Monica Di Fiore obtained a PhD in Analysis of Public Policies, University of Rome, La Sapienza.
Worked between 2005 and 2009 on innovation and competitiveness of the national industrial system (“Models and evaluation tools for evaluating the mid-term impact of investments in research and innovation” - project FIRB RBNEETJY).
Between 2007 and 2008, she worked on the European FP6 project “Create Acceptance” exploring and studying economic, political, and social barriers to the take up of renewable energies in local contexts.
She continued to work on social acceptance of technologies in the field of renewable energies and since 2013 of themes related to science communication, open science, and responsible research and innovation, publishing the volume “Scienziati in Affanno” [1], edited by CNR.
More recently, has worked on the reproducibility crisis, on science-based regulatory capture [2], and on issues linked to sociology and ethics of quantification [3], contributing to a manifesto published by Nature on the quality of Mathematical models [4].
At present, she is conducting an analysis of a possible observatory for the ethics of quantification concerned with visible and invisible numbers produced by statistics, mathematical models, and algorithms [5], and collaborating [6] with the Norwegian Economist Erik Reinert whose book [7] she is translating into Italian.
[1] A. L’Astorina and M. Di Fiore, Scienziati in affanno? Ricerca e Innovazione Responsabili (RRI) in teoria e nelle pratiche. Rome: CNR Edizioni, 2018.
[2] A. Saltelli, D. J. Dankel, M. Di Fiore, N. Holland, and M. Pigeon, “Science, the endless frontier of regulatory capture,” Futures, 135 (2022) 102860. https://doi.org/10.1016/j.futures.2021.102860.
[3] A. Saltelli and M. Di Fiore, “From sociology of quantification to ethics of quantification,” Humanit. Soc. Sci.
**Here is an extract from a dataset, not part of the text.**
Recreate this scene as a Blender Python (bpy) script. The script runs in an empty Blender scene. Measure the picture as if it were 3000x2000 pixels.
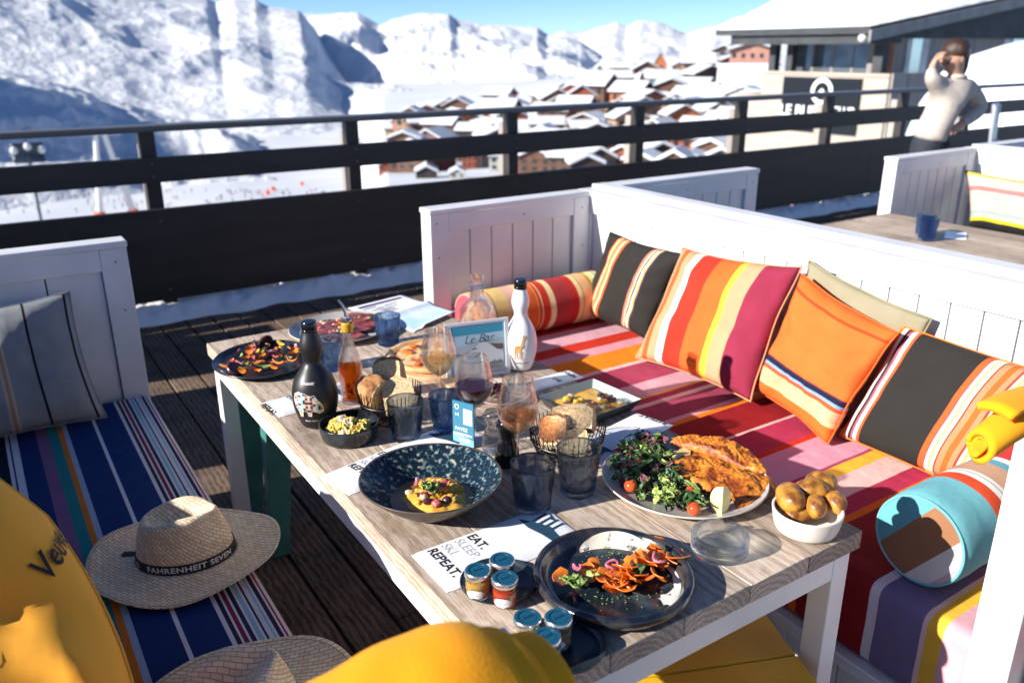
import bpy, bmesh, math, random
from mathutils import Vector, Matrix, noise, Euler
from math import sin, cos, pi, radians as rad
random.seed(7)
sc = bpy.context.scene
COL = sc.collection
# ------------------------------------------------------------------ camera
FPX = 2418.0
def camaxes(yaw, pit, roll):
    F = Vector((sin(yaw)*cos(pit), cos(yaw)*cos(pit), -sin(pit)))
    r = Vector((cos(yaw), -sin(yaw), 0)); d = F.cross(r)
    return r*cos(roll)+d*sin(roll), -r*sin(roll)+d*cos(roll), F
CR, CD, CF = camaxes(rad(33.11), rad(19.53), rad(.216))
CAM = Vector((0, 0, 1.65))
cd = bpy.data.cameras.new('camera'); cam = bpy.data.objects.new('camera', cd); COL.objects.link(cam)
cam.matrix_world = Matrix(((CR.x, -CD.x, -CF.x, CAM.x), (CR.y, -CD.y, -CF.y, CAM.y), (CR.z, -CD.z, -CF.z, CAM.z), (0, 0, 0, 1)))
cd.sensor_width = 36; cd.lens = FPX*36/3000; cd.clip_start = .05; cd.clip_end = 40000
cd.dof.use_dof = True; cd.dof.focus_distance = 1.72; cd.dof.aperture_fstop = 3.6
sc.camera = cam
def ray(x, y): return CR*((x-1500)/FPX)+CD*((y-1000)/FPX)+CF
def at(x, y, z=None, X=None, Y=None, r=None):
    """point where a measured sight line meets a real plane of the place"""
    d = ray(x, y)
    if z is not None: t = (z-CAM.z)/d.z
    elif X is not None: t = (X-CAM.x)/d.x
    elif Y is not None: t = (Y-CAM.y)/d.y
    else: t = r/math.hypot(d.x, d.y)
    return CAM+d*t
TZ = .75
EXPO = .92
# ------------------------------------------------------------------ mesh builder
class MB:
    def __init__(s): s.v = []; s.f = []; s.m = []; s.uv = []; s.sm = []; s.rn = []
    def add(s, vs, fs, m=0, uvs=None, smooth=True, rnd=0.0, M=None):
        b = len(s.v)
        s.v += [(M @ Vector(v)) if M else Vector(v) for v in vs]
        for i, f in enumerate(fs):
            s.f.append([b+k for k in f]); s.m.append(m[i] if isinstance(m, list) else m)
            s.uv.append([uvs[k] for k in f] if uvs else [(0, 0)]*len(f)); s.sm.append(smooth); s.rn.append(rnd)
        return s
    def box(s, x0, x1, y0, y1, z0, z1, m=0, rnd=0.0, M=None):
        vs = [(x, y, z) for z in (z0, z1) for y in (y0, y1) for x in (x0, x1)]
        fs = [(0, 2, 3, 1), (4, 5, 7, 6), (0, 1, 5, 4), (2, 6, 7, 3), (0, 4, 6, 2), (1, 3, 7, 5)]
        return s.add(vs, fs, m, None, False, rnd, M)
    def hexa(s, p, m=0, M=None):   # 8 points: bottom 4 ccw, top 4 ccw
        return s.add(p, [(3, 2, 1, 0), (4, 5, 6, 7), (0, 1, 5, 4), (1, 2, 6, 5), (2, 3, 7, 6), (3, 0, 4, 7)], m, None, False, 0, M)
    def lathe(s, prof, n=40, m=0, M=None, mod=None, close=False, sx=1, sy=1, uvrep=1):
        vs = []; uvs = []; N = len(prof)
        for j in range(n+1):
            a = 2*pi*j/n
            for i, (r, z) in enumerate(prof):
                k = mod(a, i, r, z) if mod else 1
                vs.append((r*k*cos(a)*sx, r*k*sin(a)*sy, z)); uvs.append((j/n*uvrep, i/(N-1)))
        fs = []
        for j in range(n):
            for i in range(N-1):
                a, b = j*N+i, (j+1)*N+i
                if prof[i][0] < 1e-6: fs.append((a, b+1, a+1)) if prof[i+1][0] > 1e-6 else None
                elif prof[i+1][0] < 1e-6: fs.append((a, b, a+1))
                else: fs.append((a, b, b+1, a+1))
            if close: fs.append((j*N+N-1, (j+1)*N+N-1, (j+1)*N, j*N))
        return s.add(vs, fs, m, uvs, True, 0, M)
    def tube(s, pts, r, n=8, m=0, M=None, cap=True):
        pts = [Vector(p) for p in pts]; R = r if isinstance(r, (list, tuple)) else [r]*len(pts)
        vs = []; up = Vector((0, 0, 1)); prev = None
        for i, p in enumerate(pts):
            t = (pts[min(i+1, len(pts)-1)]-pts[max(i-1, 0)]).normalized()
            if prev is None:
                u = up if abs(t.z) < .9 else Vector((1, 0, 0))
                a = t.cross(u).normalized()
            else: a = (prev-t*prev.dot(t)).normalized()
            prev = a; b = t.cross(a)
            for k in range(n):
                q = 2*pi*k/n; vs.append(p+a*cos(q)*R[i]+b*sin(q)*R[i])
        fs = [(i*n+k, i*n+(k+1) % n, (i+1)*n+(k+1) % n, (i+1)*n+k) for i in range(len(pts)-1) for k in range(n)]
        if cap: fs += [tuple(range(n-1, -1, -1)), tuple((len(pts)-1)*n+k for k in range(n))]
        return s.add(vs, fs, m, None, True, 0, M)
    def grid(s, fn, nu, nv, m=0, M=None, smooth=True, rnd=0):
        vs = []; uvs = []
        for j in range(nv+1):
            for i in range(nu+1):
                u, v = i/nu, j/nv; vs.append(fn(u, v)); uvs.append((u, v))
        fs = [(j*(nu+1)+i, j*(nu+1)+i+1, (j+1)*(nu+1)+i+1, (j+1)*(nu+1)+i) for j in range(nv) for i in range(nu)]
        return s.add(vs, fs, m, uvs, smooth, rnd, M)
    def blob(s, rx, ry, rz, amp=.1, fr=3, sub=3, seed=0, m=0, M=None, fn=None):
        bm = bmesh.new(); bmesh.ops.create_icosphere(bm, subdivisions=sub, radius=1)
        vs = []
        for v in bm.verts:
            c = v.co.normalized(); k = 1+amp*noise.noise(c*fr+Vector((seed*3.1, seed*1.7, seed)))+amp*.4*noise.noise(c*fr*2.6+Vector((seed, 5, seed)))
            q = Vector((c.x*rx*k, c.y*ry*k, c.z*rz*k)); vs.append(fn(q) if fn else q)
        fs = [tuple(v.index for v in f.verts) for f in bm.faces]; bm.free()
        return s.add(vs, fs, m, None, True, 0, M)
    def prism(s, poly, z0, z1, m=0, M=None):   # polygon in xy extruded
        n = len(poly); vs = [(p[0], p[1], z0) for p in poly]+[(p[0], p[1], z1) for p in poly]
        fs = [tuple(range(n-1, -1, -1)), tuple(range(n, 2*n))]+[(i, (i+1) % n, n+(i+1) % n, n+i) for i in range(n)]
        return s.add(vs, fs, m, None, False, 0, M)
    def mesh(s, me0, m=0, M=None):
        return s.add([v.co.copy() for v in me0.vertices], [tuple(p.vertices) for p in me0.polygons], m, None, True, 0, M)
    def build(s, name, mats, parent=None, off=None, bevel=0, sharp=35, solid=0, sub=0, weld=False):
        me = bpy.data.meshes.new(name)
        o3 = Vector(off) if off is not None else Vector((0, 0, 0))
        me.from_pydata([tuple(v-o3) for v in s.v], [], s.f)
        uvl = me.uv_layers.new(name='UVMap'); k = 0
        for i, p in enumerate(me.polygons):
            p.material_index = s.m[i]; p.use_smooth = s.sm[i]
            for u in s.uv[i]: uvl.data[k].uv = u; k += 1
        if any(s.rn):
            at_ = me.attributes.new('rnd', 'FLOAT', 'FACE')
            for i, r in enumerate(s.rn): at_.data[i].value = r
        for mt in (mats if isinstance(mats, (list, tuple)) else [mats]): me.materials.append(mt)
        if weld:
            bm = bmesh.new(); bm.from_mesh(me); bmesh.ops.remove_doubles(bm, verts=bm.verts, dist=1e-5)
            bmesh.ops.recalc_face_normals(bm, faces=bm.faces); bm.to_mesh(me); bm.free()
        if sharp: me.set_sharp_from_angle(angle=rad(sharp))
        o = bpy.data.objects.new(name, me); COL.objects.link(o)
        if parent: o.parent = parent
        if solid: md = o.modifiers.new('solid', 'SOLIDIFY'); md.thickness = solid; md.offset = -1
        if bevel:
            md = o.modifiers.new('bevel', 'BEVEL'); md.width = bevel; md.segments = 2; md.limit_method = 'ANGLE'; md.angle_limit = rad(40)
        if sub: md = o.modifiers.new('sub', 'SUBSURF'); md.levels = sub; md.render_levels = sub
        return o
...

Commun., vol. 7–69, 2020, [Online]. Available: https://www.nature.com/articles/s41599-020-00557-0.epdf
[4] A. Saltelli, G. Bammer, I. Bruno, E. Charters, M. Di Fiore, E. Didier, W. Nelson Espeland, J. Kay, S. Lo Piano, D. Mayo, R.J. Pielke, T. Portaluri, T.M. Porter, A. Puy, I. Rafols, J.R. Ravetz, E. Reinert, D. Sarewitz, P.B. Stark, A. Stirling, Jeroen P. van der Sluijs, P. Vineis, Five ways to ensure that models serve society: a manifesto, Nature 582 (2020) 482–484.
[5] M. Di Fiore, M. Kuc Czarnecka, S. Lo Piano, A. Puy, and A. Saltelli, “The Agency of quantification,” Minerva, vol. Sumbitted, 2022.
[6] E. S. Reinert, M. Di Fiore, A. Saltelli, and J. R. Ravetz, “Altered States: Cartesian and Ricardian dreams,” UCL Institute for Innovation and Public Purpose, London, IIPP WP 2021/07, 2021.
[7] E. S. Reinert, How rich countries got rich and why poor countries stay poor. Public Affairs, 2008.